PROBLEM DETAILS:
Copy nothing but the text: reproduce each line of the listing exactly and leave the pictures out.
********************
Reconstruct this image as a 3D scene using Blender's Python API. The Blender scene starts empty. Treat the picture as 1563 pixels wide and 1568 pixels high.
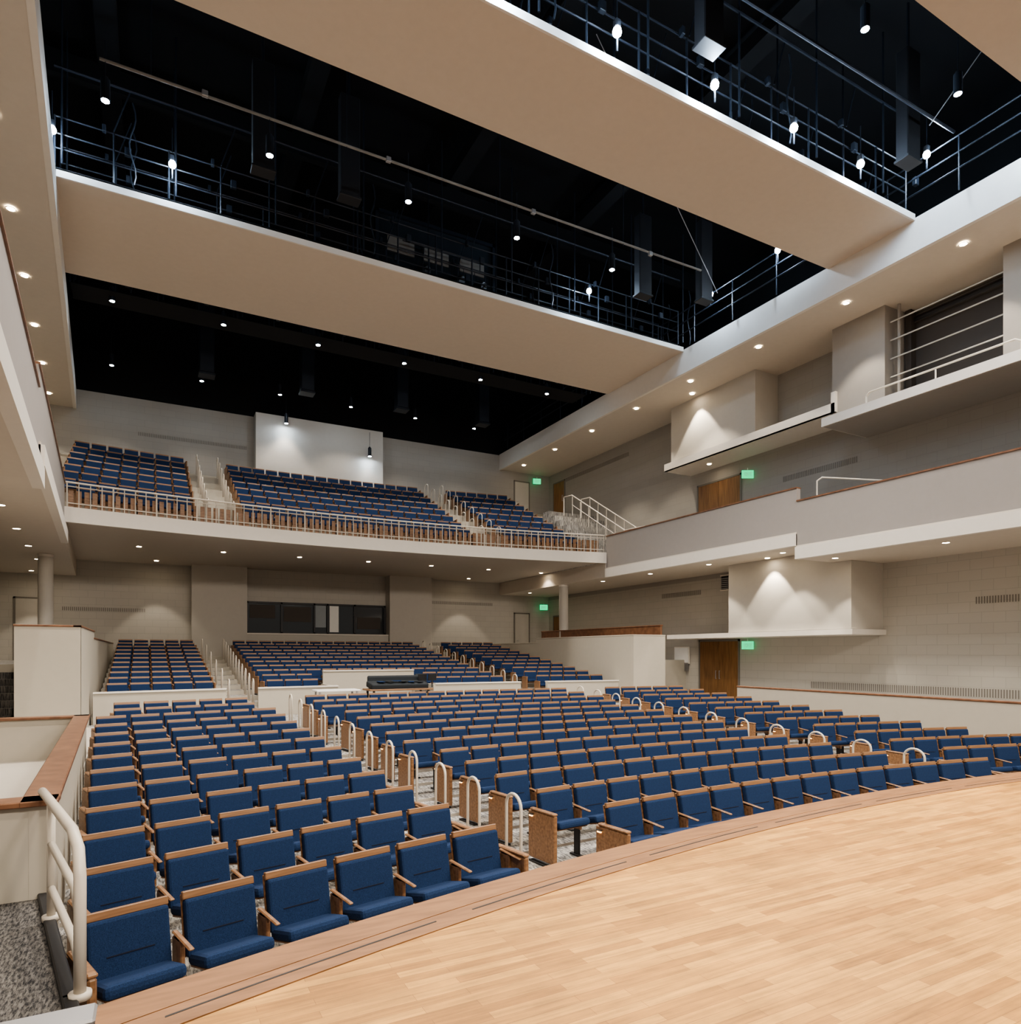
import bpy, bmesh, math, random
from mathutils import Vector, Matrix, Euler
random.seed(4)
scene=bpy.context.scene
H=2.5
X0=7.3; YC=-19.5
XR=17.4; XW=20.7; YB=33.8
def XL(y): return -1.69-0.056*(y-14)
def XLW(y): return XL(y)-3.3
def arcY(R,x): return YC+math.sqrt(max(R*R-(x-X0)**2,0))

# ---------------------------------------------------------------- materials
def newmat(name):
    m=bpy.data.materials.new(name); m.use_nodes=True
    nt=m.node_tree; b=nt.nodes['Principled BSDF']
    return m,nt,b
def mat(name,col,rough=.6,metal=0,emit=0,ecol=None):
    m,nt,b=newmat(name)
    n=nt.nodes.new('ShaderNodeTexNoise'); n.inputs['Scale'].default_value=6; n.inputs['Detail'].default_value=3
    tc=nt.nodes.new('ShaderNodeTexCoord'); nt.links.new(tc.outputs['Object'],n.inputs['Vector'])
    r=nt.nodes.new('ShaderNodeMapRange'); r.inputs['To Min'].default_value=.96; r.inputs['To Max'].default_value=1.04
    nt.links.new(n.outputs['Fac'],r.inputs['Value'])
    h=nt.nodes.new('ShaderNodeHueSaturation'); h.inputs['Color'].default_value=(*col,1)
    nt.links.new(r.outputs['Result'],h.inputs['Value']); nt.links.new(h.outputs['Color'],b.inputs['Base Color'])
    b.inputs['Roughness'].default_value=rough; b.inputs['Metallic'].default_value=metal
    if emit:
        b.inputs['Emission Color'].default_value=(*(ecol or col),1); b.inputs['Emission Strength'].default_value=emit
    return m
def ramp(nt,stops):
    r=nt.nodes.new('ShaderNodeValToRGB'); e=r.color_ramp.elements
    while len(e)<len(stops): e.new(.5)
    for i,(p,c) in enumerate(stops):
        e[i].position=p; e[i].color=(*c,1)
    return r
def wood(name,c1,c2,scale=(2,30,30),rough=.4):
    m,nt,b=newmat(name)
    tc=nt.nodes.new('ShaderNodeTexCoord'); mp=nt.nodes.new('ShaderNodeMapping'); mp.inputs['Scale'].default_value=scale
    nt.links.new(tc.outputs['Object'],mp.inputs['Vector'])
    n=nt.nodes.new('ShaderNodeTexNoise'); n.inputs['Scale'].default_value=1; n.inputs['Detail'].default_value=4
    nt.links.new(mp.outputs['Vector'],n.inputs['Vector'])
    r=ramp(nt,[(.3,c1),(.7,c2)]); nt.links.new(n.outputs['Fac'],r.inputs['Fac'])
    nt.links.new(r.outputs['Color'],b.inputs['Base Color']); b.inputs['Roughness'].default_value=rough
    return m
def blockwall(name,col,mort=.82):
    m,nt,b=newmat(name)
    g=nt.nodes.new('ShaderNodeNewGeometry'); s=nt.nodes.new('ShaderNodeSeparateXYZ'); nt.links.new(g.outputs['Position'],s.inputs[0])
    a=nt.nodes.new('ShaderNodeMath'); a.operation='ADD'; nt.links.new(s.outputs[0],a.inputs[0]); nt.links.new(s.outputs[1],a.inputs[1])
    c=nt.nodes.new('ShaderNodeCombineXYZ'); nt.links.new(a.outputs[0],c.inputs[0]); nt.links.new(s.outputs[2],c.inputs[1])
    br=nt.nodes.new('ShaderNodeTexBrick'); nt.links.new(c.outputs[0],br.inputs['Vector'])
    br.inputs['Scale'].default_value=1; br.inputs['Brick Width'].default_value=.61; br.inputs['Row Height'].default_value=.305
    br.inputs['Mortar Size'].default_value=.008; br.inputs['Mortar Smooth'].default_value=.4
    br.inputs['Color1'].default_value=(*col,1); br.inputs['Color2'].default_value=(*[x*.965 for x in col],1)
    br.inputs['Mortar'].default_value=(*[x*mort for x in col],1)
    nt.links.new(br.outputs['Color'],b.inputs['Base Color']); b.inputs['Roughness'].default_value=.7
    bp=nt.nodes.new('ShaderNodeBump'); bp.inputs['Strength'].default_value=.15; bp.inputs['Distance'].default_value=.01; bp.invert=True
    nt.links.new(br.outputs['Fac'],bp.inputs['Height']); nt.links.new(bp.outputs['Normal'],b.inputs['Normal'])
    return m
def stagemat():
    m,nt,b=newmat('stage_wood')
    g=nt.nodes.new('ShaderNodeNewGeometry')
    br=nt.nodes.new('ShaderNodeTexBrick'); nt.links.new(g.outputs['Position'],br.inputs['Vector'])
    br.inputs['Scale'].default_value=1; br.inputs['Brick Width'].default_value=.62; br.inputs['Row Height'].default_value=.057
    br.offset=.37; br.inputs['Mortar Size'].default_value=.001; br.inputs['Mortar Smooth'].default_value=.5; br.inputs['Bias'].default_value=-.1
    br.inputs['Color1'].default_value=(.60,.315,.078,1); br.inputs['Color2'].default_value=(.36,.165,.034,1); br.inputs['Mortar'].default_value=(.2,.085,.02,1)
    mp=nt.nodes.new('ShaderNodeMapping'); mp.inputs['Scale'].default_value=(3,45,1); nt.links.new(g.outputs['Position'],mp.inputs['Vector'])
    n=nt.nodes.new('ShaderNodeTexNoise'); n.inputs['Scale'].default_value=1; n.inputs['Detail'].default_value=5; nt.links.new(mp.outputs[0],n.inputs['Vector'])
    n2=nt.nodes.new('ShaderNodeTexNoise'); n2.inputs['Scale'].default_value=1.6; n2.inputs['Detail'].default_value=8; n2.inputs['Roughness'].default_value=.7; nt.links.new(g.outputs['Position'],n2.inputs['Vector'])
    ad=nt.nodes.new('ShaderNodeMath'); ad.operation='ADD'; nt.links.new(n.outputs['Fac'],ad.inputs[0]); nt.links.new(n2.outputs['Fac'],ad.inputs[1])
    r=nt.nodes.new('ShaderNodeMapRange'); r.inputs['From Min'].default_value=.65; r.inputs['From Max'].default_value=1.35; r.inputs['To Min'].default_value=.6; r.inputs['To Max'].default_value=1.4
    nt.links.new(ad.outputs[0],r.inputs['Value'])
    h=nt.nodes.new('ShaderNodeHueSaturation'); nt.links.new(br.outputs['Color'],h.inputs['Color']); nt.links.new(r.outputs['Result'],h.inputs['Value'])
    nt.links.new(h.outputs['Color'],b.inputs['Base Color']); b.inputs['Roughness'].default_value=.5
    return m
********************
ANSWER TO THE EXERCISE:
Reconstruct this image as a 3D scene using Blender's Python API. The Blender scene starts empty. Treat the picture as 1563 pixels wide and 1568 pixels high.
import bpy, bmesh, math, random
from mathutils import Vector, Matrix, Euler
random.seed(4)
scene=bpy.context.scene
H=2.5
X0=7.3; YC=-19.5
XR=17.4; XW=20.7; YB=33.8
def XL(y): return -1.69-0.056*(y-14)
def XLW(y): return XL(y)-3.3
def arcY(R,x): return YC+math.sqrt(max(R*R-(x-X0)**2,0))

# ---------------------------------------------------------------- materials
def newmat(name):
    m=bpy.data.materials.new(name); m.use_nodes=True
    nt=m.node_tree; b=nt.nodes['Principled BSDF']
    return m,nt,b
def mat(name,col,rough=.6,metal=0,emit=0,ecol=None):
    m,nt,b=newmat(name)
    n=nt.nodes.new('ShaderNodeTexNoise'); n.inputs['Scale'].default_value=6; n.inputs['Detail'].default_value=3
    tc=nt.nodes.new('ShaderNodeTexCoord'); nt.links.new(tc.outputs['Object'],n.inputs['Vector'])
    r=nt.nodes.new('ShaderNodeMapRange'); r.inputs['To Min'].default_value=.96; r.inputs['To Max'].default_value=1.04
    nt.links.new(n.outputs['Fac'],r.inputs['Value'])
    h=nt.nodes.new('ShaderNodeHueSaturation'); h.inputs['Color'].default_value=(*col,1)
    nt.links.new(r.outputs['Result'],h.inputs['Value']); nt.links.new(h.outputs['Color'],b.inputs['Base Color'])
    b.inputs['Roughness'].default_value=rough; b.inputs['Metallic'].default_value=metal
    if emit:
        b.inputs['Emission Color'].default_value=(*(ecol or col),1); b.inputs['Emission Strength'].default_value=emit
    return m
def ramp(nt,stops):
    r=nt.nodes.new('ShaderNodeValToRGB'); e=r.color_ramp.elements
    while len(e)<len(stops): e.new(.5)
    for i,(p,c) in enumerate(stops):
        e[i].position=p; e[i].color=(*c,1)
    return r
def wood(name,c1,c2,scale=(2,30,30),rough=.4):
    m,nt,b=newmat(name)
    tc=nt.nodes.new('ShaderNodeTexCoord'); mp=nt.nodes.new('ShaderNodeMapping'); mp.inputs['Scale'].default_value=scale
    nt.links.new(tc.outputs['Object'],mp.inputs['Vector'])
    n=nt.nodes.new('ShaderNodeTexNoise'); n.inputs['Scale'].default_value=1; n.inputs['Detail'].default_value=4
    nt.links.new(mp.outputs['Vector'],n.inputs['Vector'])
    r=ramp(nt,[(.3,c1),(.7,c2)]); nt.links.new(n.outputs['Fac'],r.inputs['Fac'])
    nt.links.new(r.outputs['Color'],b.inputs['Base Color']); b.inputs['Roughness'].default_value=rough
    return m
def blockwall(name,col,mort=.82):
    m,nt,b=newmat(name)
    g=nt.nodes.new('ShaderNodeNewGeometry'); s=nt.nodes.new('ShaderNodeSeparateXYZ'); nt.links.new(g.outputs['Position'],s.inputs[0])
    a=nt.nodes.new('ShaderNodeMath'); a.operation='ADD'; nt.links.new(s.outputs[0],a.inputs[0]); nt.links.new(s.outputs[1],a.inputs[1])
    c=nt.nodes.new('ShaderNodeCombineXYZ'); nt.links.new(a.outputs[0],c.inputs[0]); nt.links.new(s.outputs[2],c.inputs[1])
    br=nt.nodes.new('ShaderNodeTexBrick'); nt.links.new(c.outputs[0],br.inputs['Vector'])
    br.inputs['Scale'].default_value=1; br.inputs['Brick Width'].default_value=.61; br.inputs['Row Height'].default_value=.305
    br.inputs['Mortar Size'].default_value=.008; br.inputs['Mortar Smooth'].default_value=.4
    br.inputs['Color1'].default_value=(*col,1); br.inputs['Color2'].default_value=(*[x*.965 for x in col],1)
    br.inputs['Mortar'].default_value=(*[x*mort for x in col],1)
    nt.links.new(br.outputs['Color'],b.inputs['Base Color']); b.inputs['Roughness'].default_value=.7
    bp=nt.nodes.new('ShaderNodeBump'); bp.inputs['Strength'].default_value=.15; bp.inputs['Distance'].default_value=.01; bp.invert=True
    nt.links.new(br.outputs['Fac'],bp.inputs['Height']); nt.links.new(bp.outputs['Normal'],b.inputs['Normal'])
    return m
def stagemat():
    m,nt,b=newmat('stage_wood')
    g=nt.nodes.new('ShaderNodeNewGeometry')
    br=nt.nodes.new('ShaderNodeTexBrick'); nt.links.new(g.outputs['Position'],br.inputs['Vector'])
    br.inputs['Scale'].default_value=1; br.inputs['Brick Width'].default_value=.62; br.inputs['Row Height'].default_value=.057
    br.offset=.37; br.inputs['Mortar Size'].default_value=.001; br.inputs['Mortar Smooth'].default_value=.5; br.inputs['Bias'].default_value=-.1
    br.inputs['Color1'].default_value=(.60,.315,.078,1); br.inputs['Color2'].default_value=(.36,.165,.034,1); br.inputs['Mortar'].default_value=(.2,.085,.02,1)
    mp=nt.nodes.new('ShaderNodeMapping'); mp.inputs['Scale'].default_value=(3,45,1); nt.links.new(g.outputs['Position'],mp.inputs['Vector'])
    n=nt.nodes.new('ShaderNodeTexNoise'); n.inputs['Scale'].default_value=1; n.inputs['Detail'].default_value=5; nt.links.new(mp.outputs[0],n.inputs['Vector'])
    n2=nt.nodes.new('ShaderNodeTexNoise'); n2.inputs['Scale'].default_value=1.6; n2.inputs['Detail'].default_value=8; n2.inputs['Roughness'].default_value=.7; nt.links.new(g.outputs['Position'],n2.inputs['Vector'])
    ad=nt.nodes.new('ShaderNodeMath'); ad.operation='ADD'; nt.links.new(n.outputs['Fac'],ad.inputs[0]); nt.links.new(n2.outputs['Fac'],ad.inputs[1])
    r=nt.nodes.new('ShaderNodeMapRange'); r.inputs['From Min'].default_value=.65; r.inputs['From Max'].default_value=1.35; r.inputs['To Min'].default_value=.6; r.inputs['To Max'].default_value=1.4
    nt.links.new(ad.outputs[0],r.inputs['Value'])
    h=nt.nodes.new('ShaderNodeHueSaturation'); nt.links.new(br.outputs['Color'],h.inputs['Color']); nt.links.new(r.outputs['Result'],h.inputs['Value'])
    nt.links.new(h.outputs['Color'],b.inputs['Base Color']); b.inputs['Roughness'].default_value=.5
    return m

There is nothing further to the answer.